Fourier transform infrared (FT-IR) spectra of seed and lint cottons were collected to explore the potential for the discrimination of immature cottons from mature ones and also for the determination of actual cotton maturity. Spectral features of immature and mature cottons revealed large differences in the 1200-900 cm-1 region, and such spectral distinctions formed the basis on which to develop simple three-band ratio algorithm for classification analysis. Next, an additional formula was created to assess the degree of cotton fiber maturity by converting the three-band ratios into an appropriate FT-IR maturity (MIR) index. Furthermore, the MIR index was compared with parameters derived from traditional image analysis (IA) and advanced fiber information system (AFIS) measurements. Results indicated strong correlations (R2 > 0.89) between MIR and MAFIS and between MIR and MIA among either International Cotton Calibration (ICC) standards or selected cotton maturity references. On the other hand, low correlations between the pairs were observed among regular cotton fibers, which likely resulted from the heterogeneous distribution of structural, physical, and chemical characteristics in cotton fibers and subsequent different sampling specimens for individual and independent measurement.

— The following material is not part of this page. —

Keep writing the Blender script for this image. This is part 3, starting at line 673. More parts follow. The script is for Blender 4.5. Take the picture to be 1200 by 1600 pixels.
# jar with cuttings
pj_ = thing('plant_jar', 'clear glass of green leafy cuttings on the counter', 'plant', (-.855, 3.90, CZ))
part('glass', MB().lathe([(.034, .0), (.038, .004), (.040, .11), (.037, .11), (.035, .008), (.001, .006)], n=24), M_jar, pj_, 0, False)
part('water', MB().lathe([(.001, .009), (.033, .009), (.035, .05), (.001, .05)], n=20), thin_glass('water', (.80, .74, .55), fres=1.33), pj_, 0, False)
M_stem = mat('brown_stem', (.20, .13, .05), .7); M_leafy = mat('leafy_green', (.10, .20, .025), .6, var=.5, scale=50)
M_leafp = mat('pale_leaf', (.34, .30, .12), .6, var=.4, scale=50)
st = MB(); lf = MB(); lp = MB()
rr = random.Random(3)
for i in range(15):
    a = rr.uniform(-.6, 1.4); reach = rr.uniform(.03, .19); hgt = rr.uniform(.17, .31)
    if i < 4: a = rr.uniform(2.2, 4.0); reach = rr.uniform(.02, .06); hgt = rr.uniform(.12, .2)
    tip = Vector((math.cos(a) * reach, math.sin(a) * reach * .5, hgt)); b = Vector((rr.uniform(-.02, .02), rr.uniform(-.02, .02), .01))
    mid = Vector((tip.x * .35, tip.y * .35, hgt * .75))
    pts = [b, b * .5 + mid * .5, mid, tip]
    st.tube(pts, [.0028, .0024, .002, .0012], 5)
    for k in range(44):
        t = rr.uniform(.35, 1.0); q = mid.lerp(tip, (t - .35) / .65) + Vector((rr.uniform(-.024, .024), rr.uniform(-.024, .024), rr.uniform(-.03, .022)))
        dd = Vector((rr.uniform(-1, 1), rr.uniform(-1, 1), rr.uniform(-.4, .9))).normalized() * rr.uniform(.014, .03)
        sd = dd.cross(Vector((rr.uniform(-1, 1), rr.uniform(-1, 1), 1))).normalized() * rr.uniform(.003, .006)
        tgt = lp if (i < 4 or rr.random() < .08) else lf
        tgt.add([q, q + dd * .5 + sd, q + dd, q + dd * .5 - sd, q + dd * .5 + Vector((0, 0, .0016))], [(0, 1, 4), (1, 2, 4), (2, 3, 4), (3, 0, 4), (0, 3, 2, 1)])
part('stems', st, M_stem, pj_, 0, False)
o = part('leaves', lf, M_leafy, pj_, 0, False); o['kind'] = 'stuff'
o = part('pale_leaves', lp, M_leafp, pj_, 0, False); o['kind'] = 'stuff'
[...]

Improving NIR Model for the Prediction of Cotton Fiber Strength

Cotton fiber strength is an important quality characteristic that is directly related to the manufacturing of quality consumer goods. Currently, two types of instruments have been implemented to assess cotton fiber strength, namely, the automation oriented high volume instrument (HVI) and the laboratory based Stelometer. Each has unique merits but correlation between two readings was reported to be relatively low. Nevertheless, two strength values from two independent testing should be highly correlated. This concept could be applied to determine the appropriate samples in calibration set, prior to develop NIR model on HVI strength. For the first time, we proposed a pre-screening procedure to determine appropriate calibration samples in NIR models. As a validation and complementary approach, the FT-IR spectra were collected on small broken Stelometer specimens (~0.4 mg) and correlated with cotton Stelometer strength. The results suggested that the capability of NIR model on HVI strength is in good agreement with that of FT-IR model on Stelometer strength, verifying the potential of NIR technique in robust, reliable and quantitative determination of HVI strength.

Evaluation of 3 Cotton Trash Measurement Methods by Visible / Near-Infrared Reflectance Spectroscopy

Currently, 3 types of instrumentals have been developed to assess the trash content in lint cotton fibers, namely, Shirley analyzer (SA), advanced fiber information system (AFIS), and high volume instrumentation (HVI). Each of these devices has its unique advantages, and comprehensive comparison between them has not been attempted. Visible / near infrared (NIR) spectroscopy could be a potential and independent tool for their evaluation. Partial least squares (PLS) regression models, relating the spectral response in 400-2500 nm visible/NIR region to the respective SA, AFIS, and HVI readings, were developed in various spectral ranges from two chemometric packages (Foss Vision and Thermo Grams/AI) and then compared. Because of different strategies to select calibration and validation samples between two commercial packages, resultant NIR trash models were inconsistent. 2 HVI and AFIS readings were observed to have better model performances in Thermo Grams/AI approach than in Foss Vision, and are acceptable for quantitative determination of cotton trash content. Furthermore, considering the different sampling species between reference and spectral measurement, 90% confidential interval was applied to remove outlier samples. The recalibrated models verified that HVI trash module might be the most promising one in precise and accurate determination of trash content in lint cottons.